I told you that I would be publishing an account of this on Cryptome.

Regards,

John Young
Cryptome


Note: Yes, it is contradictory that Cryptome will publish the PSIA names but not those of the FBI Special Agents. The senior Special Agent said at the end of the conversation that if his and the other agent's names were published "you are going to be in real trouble." Until that time both agents had been very polite. He then said he was going to take the matter up with the US Attorney and call again.

So we're brooding on that threat, pondering the FBI names on this notepad, comparing this situation with that of the MI6 names and the MI5 names and the Iranian names and the PSIA names and the CIA names Cryptome has published. In none of the other instances was Cryptome threatened. And are wondering why the FBI carnivores deserve privacy we don't get from them and the world's surveillance agencies.

More later.

Meanwhile, if curious send an inquiry to the FBI address on our e-mail. Or telephone: 212-384-3155.


Date: Fri, 21 Jul 2000 00:34:27 -0400
To: nccs-ny@fbi.gov
From: John Young <jya@pipeline.com>
Subject: PSIA Request

July 21, 2000

Federal Bureau of Investigation
NCCS, New York
C37

Dear FBI,

This supplements my message yesterday on declining to
remove a list of names of members of Japan's Public Security
Investigation Agency from the Internet site Cryptome.org.

In that message I wrote that I agreed with your request to not 
identify the two Special Agents who spoke to me on this matter.

After reflecttion on this I have decided that publishing the names
of the Special Agents would be consistent with publishing the
names of the PSIA members, and in both cases the purpose
of publishing is to contribute to public awareness of how
government functions and to identify who performs those 
functions. I believe this is why the two Special Agents readily
identified themselves to me and that it would be appropriate
for me to share that information with readers of Cryptome.
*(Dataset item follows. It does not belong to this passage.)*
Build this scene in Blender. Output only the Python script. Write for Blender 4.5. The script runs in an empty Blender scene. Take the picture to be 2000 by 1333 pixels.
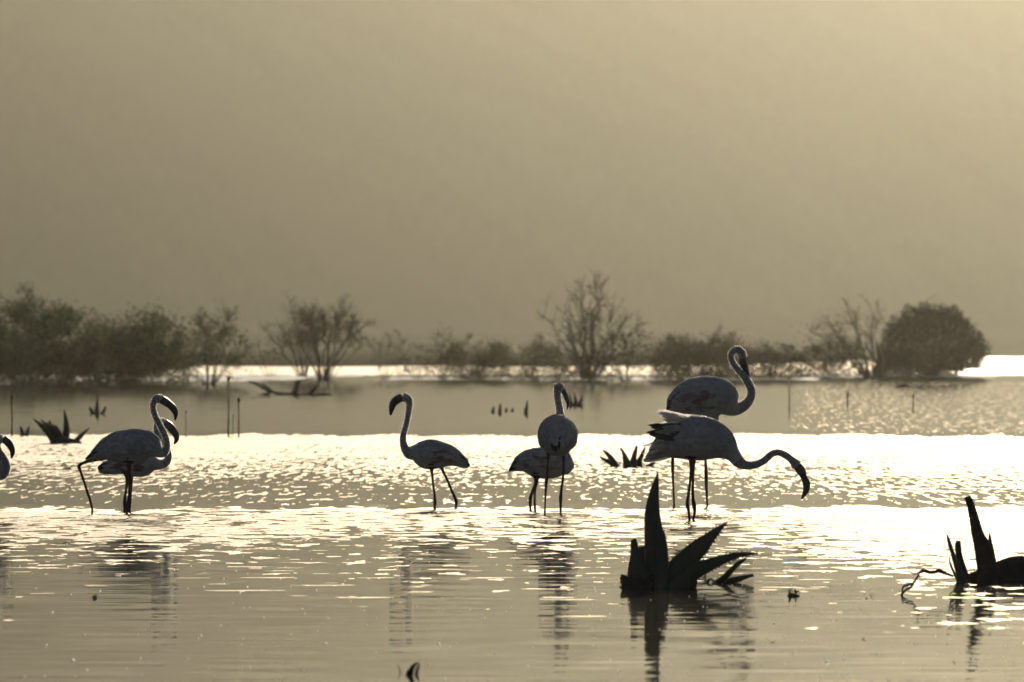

Therefore I shall publish the names of the two Special Agents 
who spoke with me at:

   http://cryptome.org/fbi-psia.htm

Sincerely,

John Young
Cryptome


The FBI Special Agent who initially telephoned was James Castano. Mr. Castano explained the Ministry of Justice request to remove the PSIA material and answered all my questions about it. I explained my intention to publish an account of the FBI's request on Cryptome because there had been interest in how such requests are processed between governments. I asked if I could provide his name in the account. He asked with emphasis that I not do so. I agreed.

In the course of discussing my sending an e-mail to Mr. Castano, his supervisor, Special Agent Dave Marzilliano, came on the phone and repeated the information Mr. Castano provided about the Ministry of Justice request.

Both agents were very courteous during most of the conversations. Except toward the end of the conversation with Mr. Marzilliano, when I mentioned my intention to publish an account without revealing his and Mr. Castano's names, he warned me there would be "serious trouble" if their names were published, and that he would be speaking with the US Attorney about the matter and call me again.

Mr. Marzilliano did not explain why their two names should be concealed, why there would be "serious trouble" if revealed, what "serious trouble" meant, the legal basis for such trouble, nor what it was in my comments that alarmed him.